In its Aug. 9 article, British Empire's voice, The Economist, issued a stern warning to Beijing, saying the Uighur separatists in Xinjiang could become as violent as the Russian Chechens, who were engaged in a separatist movement for more than two decades, using violence and drawing its strength from abroad, including Saudi Arabia.

Accusing Beijing of using "several tactics to assert control" over the Uighurs, who "came unwillingly into the Chinese empire," the article, China's far west: A Chechnya in the making, said it first encouraged a migration of Hans, then poured money into infrastructure and created jobs primarily for the Han migrants and, in tandem, adopted a hard line towards the merest hint of dissatisfaction on the part of the Uighurs.
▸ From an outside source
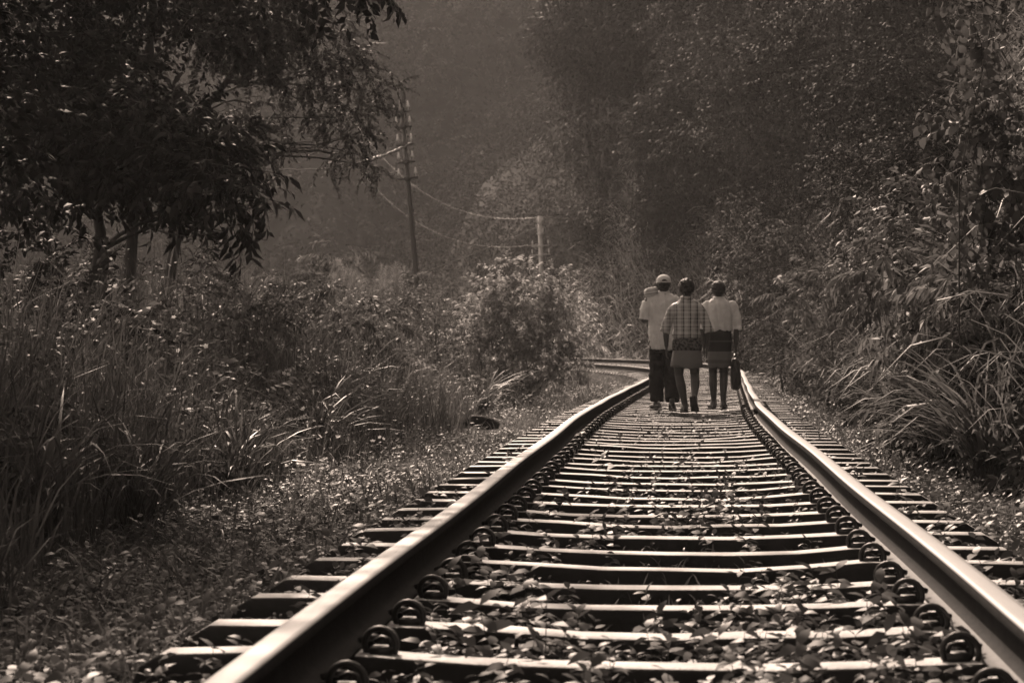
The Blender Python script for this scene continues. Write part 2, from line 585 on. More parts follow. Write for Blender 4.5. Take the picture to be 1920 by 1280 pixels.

The Economist, issuing the warning about the Islamist jihadists that the Empire controls, said that "from Sudan to the West Bank, the evidence is clear: once religion enters any conflict, it becomes harder to settle." The parallel with Chechnya should scare Chinese President Xi Jinping, the article said, adding that Uighurs' religious traditions should be respected, so that all Muslims are allowed to visit Mecca, not just those approved by the government.

In recent weeks, Uighur violence has erupted in Xinjiang. According to official accounts, 96 people died in the July 28 clash in Yarkand, making it the deadliest incident of ethnic violence in China in five years. Beijing said there was an organized and premeditated attack in which assailants armed with knives and axes ambushed cars and trucks on Route 215, the main road south into the town. They identified the mastermind as Nuramat Sawut, a former imam who had links to the East Turkestan Islamic Movement, a separatist group operating across the border in Pakistan.

On July 30, Jume Tahir, a vice president of the state-run Xinjiang Islamic Association, imam of the Id Kah Mosque, and a vocal defender of the Chinese Communist Party's ethnic policies in the troubled region of Xinjiang, was stabbed to death in the Silk Road city of Kashgar, state media reported.